Ce sergent du 445ème R.P. porte sa coiffure de repos et seulement l’équipement nécessaire pour le travail, le reste du paquetage étant rangé non loin au cantonnement de la section. Soucieux de son apparence, ce sous-officier enfreint de nombreux règlements militaires mais dépeint en cela la multitudes d’effets et de pratiques plus ou moins réglementaires observées dans les rangs. Le bonnet de police est de confection tailleur, en drap peigné clair. Il porte un galon lezardé indiquant le grade de sergent et un passepoil noir fantaisiste. Soucieux de son apparence, ce réserviste s’est fait faire une vareuse modèle 1939 à col ouvert (initialement destinée aux officiers!). Elle est ici réalisée en drap peigné kaki assez épais. Les vareuses à col ouvert ne deviendront réglementaires pour les sous-officiers qu’à partir de 1941 et des tenues d’armistices. Les boutons sont semi sphériques et dorés, couleur des galons de manche. Une fois encore, ceux-ci devraient être kaki en campagne.
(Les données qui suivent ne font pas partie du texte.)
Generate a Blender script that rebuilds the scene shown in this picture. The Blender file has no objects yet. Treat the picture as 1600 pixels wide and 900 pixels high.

Les chiffres des pattes de collet sont brodés en cannetille pour se rapprocher une fois de plus des effets des officiers. L’absence de soutaches indique bien une affectation pour les pionniers. Sur son ceinturon, on retrouve une musette modèle 1892 et une musette pour ANP 31. Le sous-officier est armé d’un pistolet automatique de type Ruby.

note : ici le ceinturon est un modèle pour officier, la chemise et la crave ne sont pas conformes.